## TASK STATEMENT
Where a line in the listing below contains the word "scene", copy that line.

## DATA SHOWN
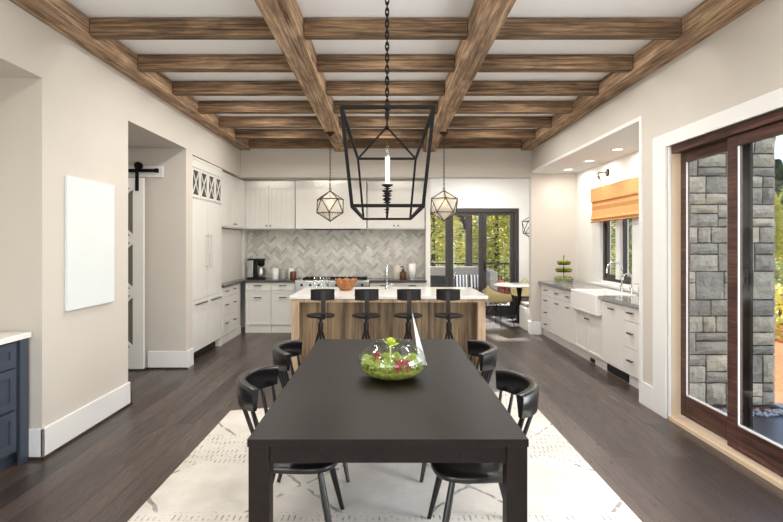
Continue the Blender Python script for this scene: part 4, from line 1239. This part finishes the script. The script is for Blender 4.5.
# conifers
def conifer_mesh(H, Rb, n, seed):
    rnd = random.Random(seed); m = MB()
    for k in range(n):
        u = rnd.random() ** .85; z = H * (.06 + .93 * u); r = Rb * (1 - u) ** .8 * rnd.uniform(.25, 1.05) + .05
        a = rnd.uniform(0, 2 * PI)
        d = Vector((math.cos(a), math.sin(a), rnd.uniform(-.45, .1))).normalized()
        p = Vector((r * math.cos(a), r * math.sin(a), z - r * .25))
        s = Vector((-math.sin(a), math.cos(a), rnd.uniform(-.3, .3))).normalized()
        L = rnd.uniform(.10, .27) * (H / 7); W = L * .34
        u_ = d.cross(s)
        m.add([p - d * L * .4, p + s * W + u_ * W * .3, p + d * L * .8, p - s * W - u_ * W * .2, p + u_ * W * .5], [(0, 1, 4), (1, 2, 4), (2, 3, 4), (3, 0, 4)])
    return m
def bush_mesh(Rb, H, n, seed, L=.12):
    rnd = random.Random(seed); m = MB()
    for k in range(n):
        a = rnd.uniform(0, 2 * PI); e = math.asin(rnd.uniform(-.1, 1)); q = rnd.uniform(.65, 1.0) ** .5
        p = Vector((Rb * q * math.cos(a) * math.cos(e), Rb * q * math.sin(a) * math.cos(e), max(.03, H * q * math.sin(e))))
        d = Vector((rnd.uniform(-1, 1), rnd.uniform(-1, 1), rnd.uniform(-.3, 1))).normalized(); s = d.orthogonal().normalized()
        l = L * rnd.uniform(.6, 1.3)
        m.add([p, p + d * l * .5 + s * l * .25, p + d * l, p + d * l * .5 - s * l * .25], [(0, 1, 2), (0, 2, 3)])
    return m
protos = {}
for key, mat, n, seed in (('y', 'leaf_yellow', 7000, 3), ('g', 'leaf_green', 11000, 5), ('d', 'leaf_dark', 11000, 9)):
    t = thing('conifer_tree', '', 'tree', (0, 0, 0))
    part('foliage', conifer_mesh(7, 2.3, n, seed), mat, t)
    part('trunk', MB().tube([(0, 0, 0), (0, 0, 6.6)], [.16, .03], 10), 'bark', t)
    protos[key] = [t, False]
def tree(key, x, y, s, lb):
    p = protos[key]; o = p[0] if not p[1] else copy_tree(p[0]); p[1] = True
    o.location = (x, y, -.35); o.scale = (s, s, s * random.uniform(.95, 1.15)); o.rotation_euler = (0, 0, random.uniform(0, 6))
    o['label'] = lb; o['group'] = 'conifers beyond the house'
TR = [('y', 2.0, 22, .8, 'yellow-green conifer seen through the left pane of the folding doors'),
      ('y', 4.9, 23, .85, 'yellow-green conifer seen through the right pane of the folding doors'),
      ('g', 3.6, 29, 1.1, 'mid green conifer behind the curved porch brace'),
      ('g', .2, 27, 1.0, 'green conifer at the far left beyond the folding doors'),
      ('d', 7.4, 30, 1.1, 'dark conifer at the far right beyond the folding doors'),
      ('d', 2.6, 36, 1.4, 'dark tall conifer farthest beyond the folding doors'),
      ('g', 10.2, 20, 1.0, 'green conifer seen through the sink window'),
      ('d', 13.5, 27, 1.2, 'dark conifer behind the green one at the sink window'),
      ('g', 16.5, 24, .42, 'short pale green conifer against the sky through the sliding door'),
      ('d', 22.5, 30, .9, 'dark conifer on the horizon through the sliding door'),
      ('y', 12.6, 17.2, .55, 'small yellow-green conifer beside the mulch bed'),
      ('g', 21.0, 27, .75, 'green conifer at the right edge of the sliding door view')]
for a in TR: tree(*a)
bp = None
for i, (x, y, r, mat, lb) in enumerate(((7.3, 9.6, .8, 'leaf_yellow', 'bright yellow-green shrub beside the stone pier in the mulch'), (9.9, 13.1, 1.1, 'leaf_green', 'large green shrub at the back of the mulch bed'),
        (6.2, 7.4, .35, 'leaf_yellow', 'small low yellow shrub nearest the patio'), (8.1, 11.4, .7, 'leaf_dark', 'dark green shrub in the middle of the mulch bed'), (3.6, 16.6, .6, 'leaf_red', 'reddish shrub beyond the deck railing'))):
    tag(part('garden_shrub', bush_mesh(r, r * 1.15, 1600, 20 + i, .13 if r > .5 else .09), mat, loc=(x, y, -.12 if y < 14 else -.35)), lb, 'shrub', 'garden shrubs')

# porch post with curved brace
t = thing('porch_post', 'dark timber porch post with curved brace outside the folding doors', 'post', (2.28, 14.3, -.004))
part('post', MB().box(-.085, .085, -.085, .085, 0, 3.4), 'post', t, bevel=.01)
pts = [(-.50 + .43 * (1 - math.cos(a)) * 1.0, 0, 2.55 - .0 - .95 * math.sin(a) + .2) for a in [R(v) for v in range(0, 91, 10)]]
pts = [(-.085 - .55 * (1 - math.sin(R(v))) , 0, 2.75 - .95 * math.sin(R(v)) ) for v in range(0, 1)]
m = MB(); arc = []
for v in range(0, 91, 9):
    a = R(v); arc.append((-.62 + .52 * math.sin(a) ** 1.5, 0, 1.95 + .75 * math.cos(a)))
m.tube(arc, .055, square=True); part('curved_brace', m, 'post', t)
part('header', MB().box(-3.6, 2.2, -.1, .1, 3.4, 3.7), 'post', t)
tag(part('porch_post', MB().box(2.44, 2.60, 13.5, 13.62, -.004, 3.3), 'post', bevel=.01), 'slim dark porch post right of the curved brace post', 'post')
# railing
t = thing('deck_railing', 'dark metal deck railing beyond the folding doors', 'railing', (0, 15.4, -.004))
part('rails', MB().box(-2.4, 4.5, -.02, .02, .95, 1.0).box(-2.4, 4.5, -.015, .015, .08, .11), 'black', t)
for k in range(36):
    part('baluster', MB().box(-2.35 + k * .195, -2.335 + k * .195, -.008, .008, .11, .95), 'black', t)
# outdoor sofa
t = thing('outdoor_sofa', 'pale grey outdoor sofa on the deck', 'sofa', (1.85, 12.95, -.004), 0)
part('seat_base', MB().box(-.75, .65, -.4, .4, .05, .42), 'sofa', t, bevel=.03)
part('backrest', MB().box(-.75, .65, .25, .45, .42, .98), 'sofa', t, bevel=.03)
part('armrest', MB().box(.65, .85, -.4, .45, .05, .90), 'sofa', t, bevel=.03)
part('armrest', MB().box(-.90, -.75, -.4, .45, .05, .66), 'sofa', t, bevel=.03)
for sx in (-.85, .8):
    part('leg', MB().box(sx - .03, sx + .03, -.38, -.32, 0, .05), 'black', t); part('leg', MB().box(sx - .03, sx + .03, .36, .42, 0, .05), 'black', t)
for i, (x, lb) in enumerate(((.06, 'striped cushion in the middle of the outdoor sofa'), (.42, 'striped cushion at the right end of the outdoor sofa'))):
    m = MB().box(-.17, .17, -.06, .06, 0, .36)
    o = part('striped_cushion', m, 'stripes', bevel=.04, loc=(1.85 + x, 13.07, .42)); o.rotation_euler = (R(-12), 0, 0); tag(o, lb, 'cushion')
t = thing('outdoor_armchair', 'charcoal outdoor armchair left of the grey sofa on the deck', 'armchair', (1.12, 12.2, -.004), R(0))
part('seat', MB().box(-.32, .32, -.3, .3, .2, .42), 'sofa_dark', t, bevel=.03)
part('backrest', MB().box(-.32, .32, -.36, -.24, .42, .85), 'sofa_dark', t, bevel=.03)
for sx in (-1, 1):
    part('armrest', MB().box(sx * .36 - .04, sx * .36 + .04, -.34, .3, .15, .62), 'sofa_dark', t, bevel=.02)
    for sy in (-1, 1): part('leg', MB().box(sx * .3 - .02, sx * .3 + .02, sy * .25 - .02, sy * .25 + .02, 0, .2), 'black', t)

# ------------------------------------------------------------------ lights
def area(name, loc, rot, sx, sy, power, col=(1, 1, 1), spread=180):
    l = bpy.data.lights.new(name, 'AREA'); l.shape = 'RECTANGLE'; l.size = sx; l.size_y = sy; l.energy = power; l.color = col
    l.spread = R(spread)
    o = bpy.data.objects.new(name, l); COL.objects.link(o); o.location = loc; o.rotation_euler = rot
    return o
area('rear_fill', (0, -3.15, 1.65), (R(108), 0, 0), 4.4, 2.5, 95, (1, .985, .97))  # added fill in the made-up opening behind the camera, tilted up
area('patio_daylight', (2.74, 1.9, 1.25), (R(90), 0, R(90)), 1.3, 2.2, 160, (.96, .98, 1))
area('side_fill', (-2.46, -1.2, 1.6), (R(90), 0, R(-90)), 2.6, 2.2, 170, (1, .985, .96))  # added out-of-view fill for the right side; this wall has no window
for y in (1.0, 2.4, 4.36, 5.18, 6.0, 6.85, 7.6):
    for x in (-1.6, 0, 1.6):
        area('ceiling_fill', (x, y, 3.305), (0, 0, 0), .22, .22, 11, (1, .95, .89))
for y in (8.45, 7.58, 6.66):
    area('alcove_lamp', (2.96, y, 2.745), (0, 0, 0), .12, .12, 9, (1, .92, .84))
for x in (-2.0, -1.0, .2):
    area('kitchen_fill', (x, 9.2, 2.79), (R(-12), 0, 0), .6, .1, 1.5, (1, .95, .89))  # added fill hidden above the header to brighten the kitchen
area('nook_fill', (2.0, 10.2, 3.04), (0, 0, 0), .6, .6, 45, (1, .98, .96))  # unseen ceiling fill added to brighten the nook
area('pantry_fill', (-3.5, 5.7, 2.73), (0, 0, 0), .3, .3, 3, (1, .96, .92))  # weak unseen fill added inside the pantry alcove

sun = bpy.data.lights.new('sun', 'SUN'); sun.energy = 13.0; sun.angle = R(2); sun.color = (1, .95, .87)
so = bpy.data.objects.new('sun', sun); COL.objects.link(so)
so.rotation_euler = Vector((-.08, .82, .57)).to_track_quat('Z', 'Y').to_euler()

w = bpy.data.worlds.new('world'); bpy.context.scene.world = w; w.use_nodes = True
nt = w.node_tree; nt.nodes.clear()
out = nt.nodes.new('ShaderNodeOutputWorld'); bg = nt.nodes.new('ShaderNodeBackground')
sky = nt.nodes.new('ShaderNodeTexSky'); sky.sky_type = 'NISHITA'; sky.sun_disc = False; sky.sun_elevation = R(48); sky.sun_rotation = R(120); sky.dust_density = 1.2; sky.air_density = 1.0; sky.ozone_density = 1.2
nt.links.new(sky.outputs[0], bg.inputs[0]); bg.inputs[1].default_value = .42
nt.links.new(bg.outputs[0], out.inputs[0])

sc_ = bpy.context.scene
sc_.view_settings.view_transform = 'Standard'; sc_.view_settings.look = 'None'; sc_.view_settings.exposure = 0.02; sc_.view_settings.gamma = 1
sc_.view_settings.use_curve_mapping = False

## OUTPUT OF THE TASK
Continue the Blender Python script for this scene: part 4, from line 1239. This part finishes the script. The script is for Blender 4.5.
w = bpy.data.worlds.new('world'); bpy.context.scene.world = w; w.use_nodes = True
sc_ = bpy.context.scene